Published online by Cambridge University Press: 05 April 2013
The end of the Cold War in 1989 inaugurated a new period in the history of human rights. The peaceful collapse of the Soviet Empire and the transition from apartheid in South Africa surprised many observers. Those who worked in non-violent movements seemed to have had more power than many realists in the field of international affairs had imagined. Since then, dictatorships which seemed unassailable have been toppled by other mass movements, and without an attendant bloodbath. Not everywhere to be sure – witness Tiananmen Square and the former Yugoslavia – but in states with substantial armed forces and police powers like Egypt, Tunisia, Chile, Ivory Coast, East Timor and elsewhere.
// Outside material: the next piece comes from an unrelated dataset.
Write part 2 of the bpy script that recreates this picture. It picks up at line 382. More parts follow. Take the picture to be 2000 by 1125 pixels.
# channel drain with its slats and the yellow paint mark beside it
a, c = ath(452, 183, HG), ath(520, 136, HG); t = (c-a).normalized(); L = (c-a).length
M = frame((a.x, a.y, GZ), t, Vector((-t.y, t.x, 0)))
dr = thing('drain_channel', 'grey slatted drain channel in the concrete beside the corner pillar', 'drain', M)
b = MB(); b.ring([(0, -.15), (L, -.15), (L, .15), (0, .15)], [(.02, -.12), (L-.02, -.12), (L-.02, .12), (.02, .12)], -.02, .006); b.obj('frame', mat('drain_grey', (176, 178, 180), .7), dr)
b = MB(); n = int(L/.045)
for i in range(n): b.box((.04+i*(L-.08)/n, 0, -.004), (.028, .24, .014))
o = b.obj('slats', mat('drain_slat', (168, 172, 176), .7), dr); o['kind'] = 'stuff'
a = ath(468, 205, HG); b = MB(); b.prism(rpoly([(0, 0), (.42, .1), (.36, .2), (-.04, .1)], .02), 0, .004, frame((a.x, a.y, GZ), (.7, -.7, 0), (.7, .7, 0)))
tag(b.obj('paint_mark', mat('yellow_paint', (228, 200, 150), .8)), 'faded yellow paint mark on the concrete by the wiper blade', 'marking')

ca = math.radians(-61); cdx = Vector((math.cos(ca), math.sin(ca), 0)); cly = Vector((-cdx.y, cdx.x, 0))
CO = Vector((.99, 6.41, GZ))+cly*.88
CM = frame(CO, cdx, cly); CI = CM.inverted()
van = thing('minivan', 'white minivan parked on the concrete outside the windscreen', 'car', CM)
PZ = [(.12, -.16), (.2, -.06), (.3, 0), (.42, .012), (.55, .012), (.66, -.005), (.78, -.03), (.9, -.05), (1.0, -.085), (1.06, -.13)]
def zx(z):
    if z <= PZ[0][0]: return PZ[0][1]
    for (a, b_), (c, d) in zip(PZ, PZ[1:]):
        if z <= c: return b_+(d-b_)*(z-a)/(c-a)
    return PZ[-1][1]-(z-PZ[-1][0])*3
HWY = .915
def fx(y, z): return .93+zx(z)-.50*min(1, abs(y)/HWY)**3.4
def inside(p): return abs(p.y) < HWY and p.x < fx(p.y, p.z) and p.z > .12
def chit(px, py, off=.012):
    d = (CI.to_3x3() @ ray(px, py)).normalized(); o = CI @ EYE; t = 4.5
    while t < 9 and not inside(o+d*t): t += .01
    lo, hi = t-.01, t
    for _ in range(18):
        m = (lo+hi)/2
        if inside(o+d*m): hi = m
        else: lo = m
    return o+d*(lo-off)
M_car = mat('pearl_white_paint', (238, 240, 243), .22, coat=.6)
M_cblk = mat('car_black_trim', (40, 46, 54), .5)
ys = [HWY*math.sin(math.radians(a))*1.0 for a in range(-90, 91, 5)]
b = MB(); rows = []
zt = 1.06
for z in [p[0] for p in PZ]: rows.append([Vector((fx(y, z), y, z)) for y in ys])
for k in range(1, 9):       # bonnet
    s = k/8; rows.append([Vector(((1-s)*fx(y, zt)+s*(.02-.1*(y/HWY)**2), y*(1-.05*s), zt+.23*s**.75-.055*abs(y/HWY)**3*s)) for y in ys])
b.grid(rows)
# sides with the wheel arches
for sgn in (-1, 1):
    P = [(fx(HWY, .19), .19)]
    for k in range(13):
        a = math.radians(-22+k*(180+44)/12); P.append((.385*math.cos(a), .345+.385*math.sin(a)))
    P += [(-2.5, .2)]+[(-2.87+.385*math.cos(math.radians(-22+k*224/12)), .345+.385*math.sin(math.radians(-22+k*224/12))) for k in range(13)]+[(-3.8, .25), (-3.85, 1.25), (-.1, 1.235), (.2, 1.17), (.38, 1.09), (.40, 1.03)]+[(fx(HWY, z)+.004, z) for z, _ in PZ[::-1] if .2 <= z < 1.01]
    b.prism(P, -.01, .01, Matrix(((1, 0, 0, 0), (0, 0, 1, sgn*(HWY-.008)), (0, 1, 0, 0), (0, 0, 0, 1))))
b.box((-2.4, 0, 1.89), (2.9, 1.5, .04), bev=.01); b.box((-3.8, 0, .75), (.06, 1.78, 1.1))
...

There have been successful prosecutions in the United Nations Criminal Court in The Hague and in the International Criminal Tribunal in Arusha, Tanzania for violations of human rights and genocide.
In this dramatic and fast-moving context, there has been considerable scholarly and general interest in the subject of human rights, in particular in the English-speaking world. Lawyers, sociologists, historians, political scientists, anthropologists, literary scholars have all contributed to this ongoing and voluminous discussion. Paradoxically, the European countries have not advanced the conversation as much as to the meaning and practice of human rights, despite the fact that they were in the forefront of the construction of the first Convention on Human Rights to apply to an entire region. The European Convention on Human Rights was ratified in 1950, and the European Court of Human Rights in Strasbourg began its work in 1960.